In this year of turmoil it was an equally bizarre and upside down season in the Welsh capital with a late start, temporary home ground, long international windows and coaching changes over the course of just 16 games with this year being cut short in an attempt to fit a competition with the South Africans in across April, May and June.

Results-wise for Cardiff Blues it was largely a mixed bag, with a telling statistic after the second fixture with the Scarlets being that we had won five out of six fixtures outside the international window as opposed to one win in six games during the international window.

Of course there’s budgetary reasons behind that, in terms of developing squad strength in depth, but this is where the evolution starts for us in the season just gone as there were certainly areas where we could improve quality during these windows and we made a big leap towards doing that in October and November.

From roughly the point of the loss away to Edinburgh onwards there was a noticeable shift in focus from squad members with a little more experience but perhaps a lower talent ceiling, towards players with a higher talent ceiling but on the younger or more inexperienced side.

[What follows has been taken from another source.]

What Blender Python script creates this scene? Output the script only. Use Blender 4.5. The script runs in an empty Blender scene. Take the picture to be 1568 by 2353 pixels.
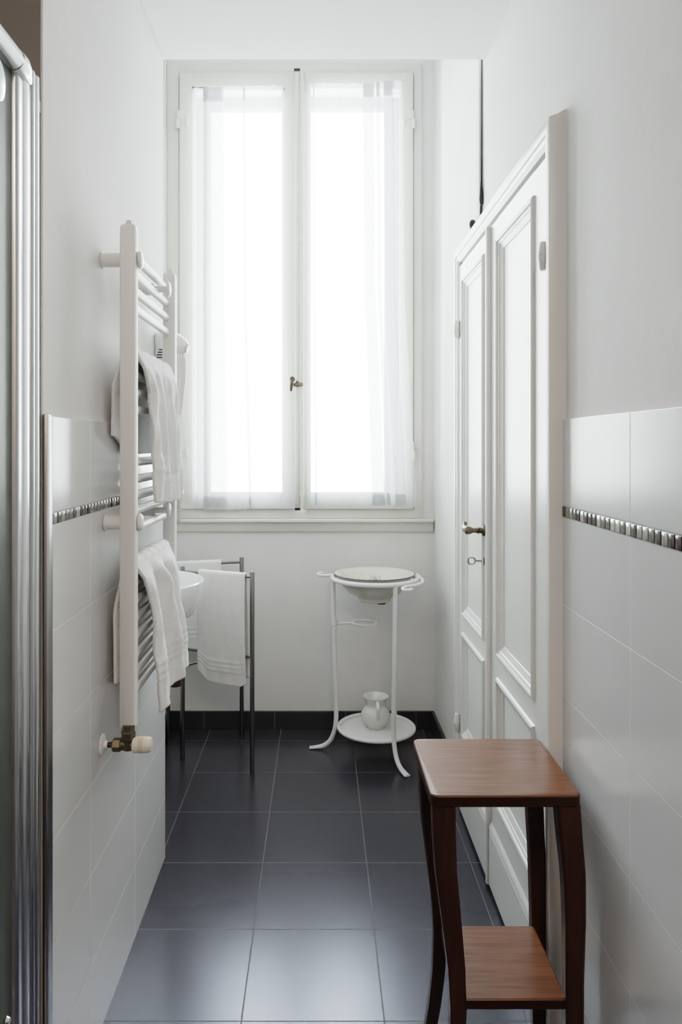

Iestyn Harris, Theo Bevacqua, Teddy Williams, Gwilym Bradley, Jamie Hill and Luke Scully have all made their debuts during the 2020/21 campaign, while Keiron Assiratti, Ben Murphy, Alun Lawrence, Ben Thomas and Max Llewellyn have all seen their game time greatly improve as faith was put in the next generation rather than trying to wring as much as possible out of the existing senior squad.

There have been moments where that inexperience has shown through, which is to be expected, but that is something which can be learned from as they grow into senior players. Overall though the performances levels have not decreased and have largely increased as we’ve made that evolution in the squad profile.

That has gone hand-in-hand with the evolution in the coaching setup as John Mulvihill moved on after the New Year’s Day defeat the hands of Ospreys, with David Young returning as interim Director of Rugby.

Mulvihill may not have quite got the results he was after scoreboard-wise, but he certainly achieved the goal he was brought in for to bring through that next generation of stars at the Arms Park, and as we returned to our historic home in 2021 Young arrived to take us forward into a crucial final three months of the season.

The wins over the Scarlets showed off everything that is good about this Cardiff Blues squad when the majority of players are available, before the Connacht and Munster losses were big learning curves that were taken on board well by the young players under the guidance of Dai to ensure important bonus point victories over Benetton and Edinburgh.

What that fourth place finish means for next season remains to be seen, but Cardiff are now in a great position to kick on after 2020/21 with a younger age profile to the squad and an abundance of talent that will only get better over the next few years, sprinkled with excellent senior professionals and the international stars set to be available more in the league.

It’s the hope that kills you usually, but it feels like the rugby department at the Arms Park turned a major corner during the recent campaign, and as off-field elements of a training base and the club branding begin to fall into place, we might actually be ready to enjoy some on-field success once again. Come on Cardiff!